A French collective behind the work created with the use of artificial intelligence. Worth 432 thousand dollars

The portrait of Edmond Belamy, the first artwork in the world made by an algorithm, is worth 432 thousand dollars. Auctioned at Christie’s, the original “painting”, conceived by the French collective Obvious – Hugo Caselles-Dupré, Pierre Fautrel and Gauthier Vernier – is the result of a selection and subsequent elaboration of fifteen thousand portraits painted between the fourteenth and eighteenth centuries.

The details and styles were elaborated to produce a “synthesis” thanks to artificial intelligence. The three artists relied on Generative Adversarial Network (Gan) technology, heretofore used in the field of interior and industrial design and video to make 3D models, and in the field of astronomy.

The result is the portrait of a French gentleman, which goes to join the ten previously made by the collective as part of an imaginary family. Monsieur Belamy, the name itself is a tribute to the inventor of Gan technology Ian Goodfellow (which in French would sound like “bel ami”), commands the canvas with his black suit and white collar. The edges are blurred, as is the face of the man whose features are just barely sketched out: a result that is also original when compared to the paintings of the centuries taken into consideration by the algorithm, to the point that some critics have commented on the result, describing the characteristics of the work as something close to Futurism. The man painted against the black and white background looks almost unsettling in his incompleteness. The only element added to the painting on the bottom right is the signature by the algorithm, rigorously written in code.

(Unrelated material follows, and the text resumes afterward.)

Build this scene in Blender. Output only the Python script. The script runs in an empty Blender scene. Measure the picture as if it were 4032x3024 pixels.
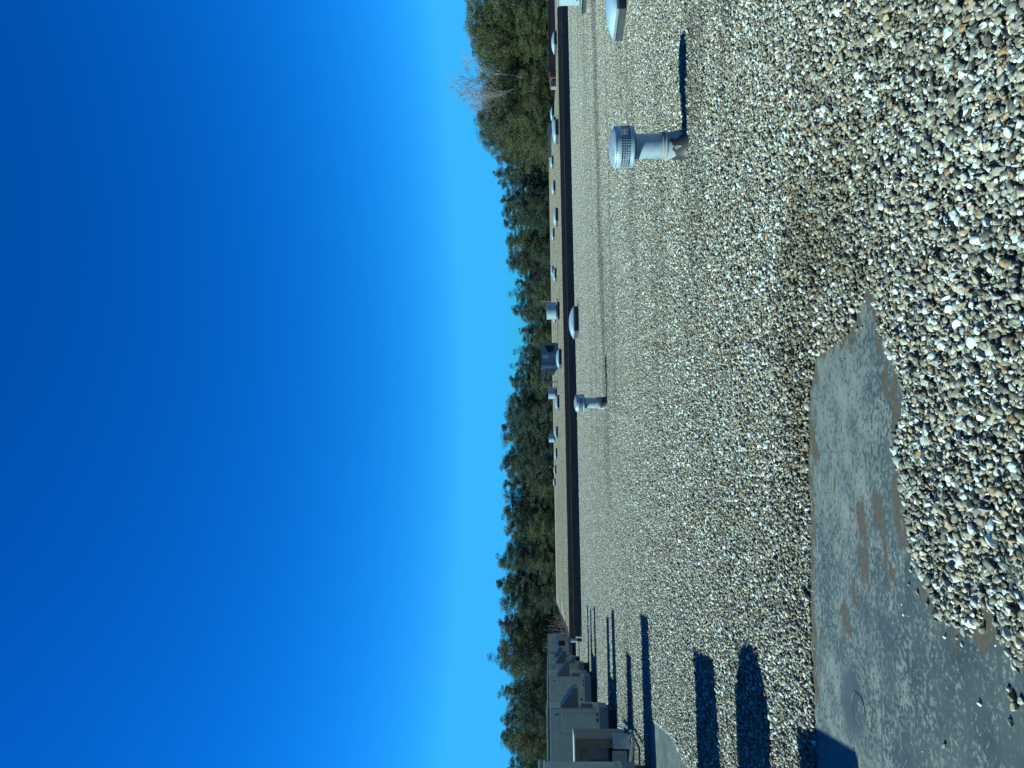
import bpy, bmesh, math, random
import numpy as np
from mathutils import Vector, Matrix, Euler

random.seed(7)
rng = np.random.default_rng(11)
DENOISE = True
S = bpy.context.scene
COL = S.collection
R_ = math.radians

# ------------------------------------------------------------------ camera
FPX, CX, CY = 3050.0, 1512.0, 2016.0        # focal length and centre in pixels of the upright photograph
EYE = 1.6
PITCH = math.atan((2145 - 2016) / FPX)
ROLL = math.atan(0.0145)
Fv = Vector((0, math.cos(PITCH), math.sin(PITCH)))
U0 = Vector((0, -math.sin(PITCH), math.cos(PITCH)))
R0 = Vector((1, 0, 0))
Rv = R0 * math.cos(ROLL) - U0 * math.sin(ROLL)
Uv = U0 * math.cos(ROLL) + R0 * math.sin(ROLL)
CAM = Vector((0, 0, EYE))
SUNK = -0.035                               # roof sheet below the tops of the stones

cd = bpy.data.cameras.new('camera')
cam = bpy.data.objects.new('camera', cd)
COL.objects.link(cam)
cd.sensor_fit = 'HORIZONTAL'
cd.sensor_width = 36.0
cd.lens = FPX / 4032.0 * 36.0
cd.clip_start = 0.05
cd.clip_end = 2000.0
# the phone was held on its side: picture right = world down, picture up = world right
cx_, cy_, cz_ = -Uv, Rv, -Fv
cam.matrix_world = Matrix(((cx_.x, cy_.x, cz_.x, CAM.x), (cx_.y, cy_.y, cz_.y, CAM.y),
                           (cx_.z, cy_.z, cz_.z, CAM.z), (0, 0, 0, 1)))
S.camera = cam

# ------------------------------------------------------------------ sky, sun, exposure
SUN_AZ, SUN_EL = R_(5.2), R_(36.3)           # direction in which the light travels, measured from +X
sun_to = Vector((-math.cos(SUN_AZ) * math.cos(SUN_EL), -math.sin(SUN_AZ) * math.cos(SUN_EL), math.sin(SUN_EL)))
W = bpy.data.worlds.new('World')
S.world = W
W.use_nodes = True
nt = W.node_tree
nt.nodes.clear()
wo = nt.nodes.new('ShaderNodeOutputWorld')
bg = nt.nodes.new('ShaderNodeBackground')
sky = nt.nodes.new('ShaderNodeTexSky')
sky.sky_type = 'NISHITA'
sky.sun_disc = False
sky.sun_elevation = SUN_EL
sky.sun_rotation = math.atan2(sun_to.x, sun_to.y)
sky.altitude = 300
sky.air_density = 1.0
sky.dust_density = 0.3
sky.ozone_density = 4.0
hs = nt.nodes.new('ShaderNodeHueSaturation')
hs.inputs['Saturation'].default_value = 1.32
hs.inputs['Value'].default_value = 1.0
SKY_STRENGTH, EXPOSURE = 0.05, 1.3
bg.inputs['Strength'].default_value = SKY_STRENGTH
# the phone's vivid rendering of a clear winter sky: deeper blue overhead, azure at the horizon
nt.links.new(sky.outputs[0], hs.inputs['Color'])
sep = nt.nodes.new('ShaderNodeSeparateColor')
com = nt.nodes.new('ShaderNodeCombineColor')
nt.links.new(hs.outputs[0], sep.inputs[0])
for k, (gain, power) in enumerate(((0.50, 1.68), (1.16, 1.24), (1.60, 1.22))):
    m0 = nt.nodes.new('ShaderNodeMath'); m0.operation = 'MULTIPLY'; m0.inputs[1].default_value = 0.12
    m1 = nt.nodes.new('ShaderNodeMath'); m1.operation = 'POWER'; m1.inputs[1].default_value = power
    m2 = nt.nodes.new('ShaderNodeMath'); m2.operation = 'MULTIPLY'; m2.inputs[1].default_value = gain / (SKY_STRENGTH * 2 ** EXPOSURE)
    nt.links.new(sep.outputs[k], m0.inputs[0])
    nt.links.new(m0.outputs[0], m1.inputs[0])
    mc = nt.nodes.new('ShaderNodeMath'); mc.operation = 'MINIMUM'; mc.inputs[1].default_value = (0.085, 0.405, 0.625)[k]
    nt.links.new(m1.outputs[0], mc.inputs[0])
    nt.links.new(mc.outputs[0], m2.inputs[0])
    nt.links.new(m2.outputs[0], com.inputs[k])
# upper sky dimmed toward the zenith to lessen fill light in the shadows
tcw = nt.nodes.new('ShaderNodeTexCoord')
sxw = nt.nodes.new('ShaderNodeSeparateXYZ')
mrw = nt.nodes.new('ShaderNodeMapRange')
mrw.interpolation_type = 'SMOOTHSTEP'
for nm_, v_ in (('From Min', 0.57), ('From Max', 0.92), ('To Min', 1.0), ('To Max', 0.25)):
    mrw.inputs[nm_].default_value = v_
vm = nt.nodes.new('ShaderNodeVectorMath'); vm.operation = 'SCALE'
nt.links.new(tcw.outputs['Generated'], sxw.inputs[0])
nt.links.new(sxw.outputs['Z'], mrw.inputs['Value'])
nt.links.new(com.outputs[0], vm.inputs[0])
nt.links.new(mrw.outputs[0], vm.inputs['Scale'])
nt.links.new(vm.outputs[0], bg.inputs['Color'])
nt.links.new(bg.outputs[0], wo.inputs['Surface'])

sl = bpy.data.lights.new('sun', 'SUN')
sl.energy = 5.0
sl.angle = R_(0.53)
sl.color = (0.80, 1.0, 0.88)
so = bpy.data.objects.new('sun', sl)
COL.objects.link(so)
so.rotation_euler = (-sun_to).to_track_quat('-Z', 'Y').to_euler()
so.location = sun_to * 60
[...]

The outcome of the auction was unexpected: in the days that preceded the sale – which was held “digitally” with bids coming in by smartphone and through the Christie’s Live online platform – the value of the work was estimated between seven and ten thousand dollars. Nobody had set it even the slightest bit higher, so that October 26th will live on in the history of the auction house for this record-breaking sale.

The debut of artificial intelligence in the creation of an artwork will not be an isolated case: algorithmic art is already here

In June 2017 during the International Conference on Computational Creativity in Atlanta, Ahmed Elgammal, a professor at the Art and Artificial Intelligence Lab of Rutgers University in New Jersey, presented Can, Creative Adversarial Networks, the artistic evolution of Gan. The Can networks, based on intelligent algorithms, are able to create artworks that make it practically impossible to distinguish the hand of the artist from that of the algorithm. In November last year, the Oist institute in Japan inaugurated the first exhibition in the world dedicated to algorithmic art. And in 2016, 29 paintings produced by the Google Ai artificial intelligence platform were sold.

In Italy, the Maxxi museum kicked off the new era, inaugurating, on October 20th, the exhibition titled “Low Form. Imaginaries and Visions in the Age of Artificial Intelligence”, a project curated by Bartolomeo Pietromarchi and involving 16 international artists. The exhibition will remain open to the public through February 24th, 2019.